Micrographia, pour deux sopranos et six musiciens, s’inspire des travaux, gravures et observations émerveillées de Robert Hooke qui en 1665 explorait un monde nouveau grâce aux améliorations qu’il avait apportées au microscope et au télescope. Laurence Osborn et Joseph Minden, poète, produisent ensemble une œuvre en six parties qui recrée le monde onirique et fantasque de Hooke autour du bassement banal et de l’infiniment grand: «Aiguille», «Sel», «Urine», «Moisissure bleue», «Ailes de mouche» et «De multitudes de petites étoiles». Par un choix très diversifié de style de chant et d’instrumentation, chaque mouvement sonne en fonction des qualités physiques de l’objet observé. «Aiguille» fait appel, entre autres, à un piano dur, affûté au vibraphone, «Ailes de mouches», à des kazoos. Pour autant, les univers sonores n’en restent jamais à un premier degré et le style d’Osborn, illustratif par l’oblique et peut-être moins tranché qu’à son ordinaire, garde une fraîcheur innovatrice. Le rôle dévolu aux deux sopranos enrichit le propos musical des cinq premiers volets pour lesquels elles chantent en parallèle des textes différents entremêlés. Un même texte chanté en harmonie ou en léger décalage intensifie les impressions de temps étiré et d’espace que distille le sixième.
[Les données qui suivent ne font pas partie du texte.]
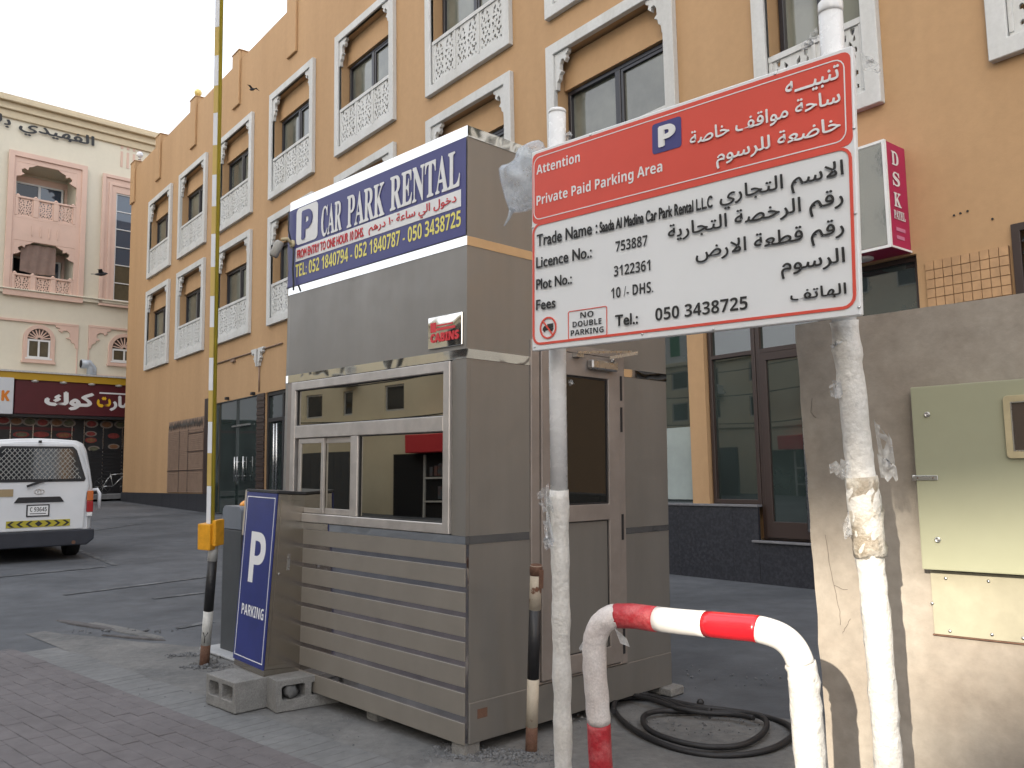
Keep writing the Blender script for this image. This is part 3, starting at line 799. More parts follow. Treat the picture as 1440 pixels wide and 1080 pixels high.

Le Riot Ensemble travaille souvent en présence des compositeurs, comme c’est le cas ici pour trois d’entre eux, et l’on peut penser que l’interprétation et les exigences techniques correspondent au plus près aux souhaits des concernés. Le chef-d’œuvre de Harvey, que le Riot Ensemble défend bien, connaît un certain succès au concert mais seuls Peter Eötvös, à la tête de l’Orchestre philharmonique de la Radio néerlandaise, et George Benjamin, avec le London Sinfonietta, en ont tenté l’enregistrement, les deux avec le concours du soprano affirmé de Penelope Walmsley-Clark. On peut préférer la douceur et la souplesse expressive de la voix de Sarah Dacey.